Banks and financial institutions have disbursed over Rs 60 billion in loans using gold and silver as collateral. The increase in the price of these precious metals has driven a rise in such loans. According to Nepal Rastra Bank, as of mid-August in the current fiscal year, loans secured with gold and silver as collateral amounted to Rs 60.12 billion. This is a 3% increase from the Rs 53.31 billion issued by mid-August last year.
On Monday, the price of gold in the Nepali market stood at Rs 160,500 per tola (11.66 grams), compared to around Rs 100,000 per tola a year ago. As the value of gold rises, loans secured by gold have followed the same trend.
In Nepali society, while gold and silver are primarily used for jewelry, they are also considered savings that can be easily liquidated in times of need. It is common for individuals to purchase gold when they have extra savings and later use it as collateral for loans during financial difficulties. Gold is viewed as a highly secure investment, making it a preferred collateral for banks.

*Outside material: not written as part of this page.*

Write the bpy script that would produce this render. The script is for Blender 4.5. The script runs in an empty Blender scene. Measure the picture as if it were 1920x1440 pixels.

Initially, people used to take loans from the same shops where they purchased gold, but over time, they have increasingly turned to banks and financial institutions for better loan options. Banks provide short-term loans under the consumer category by accepting gold as collateral. The quick and straightforward process, along with lower interest rates compared to other types of loans, has made gold-backed loans popular among the general public.
Unlike real estate loans, which involve lengthy procedures such as property appraisals, loans secured with gold and silver as collateral can be processed quickly. Banks typically offer loans of 50–70% of the market value of the collateral, after assessing its value.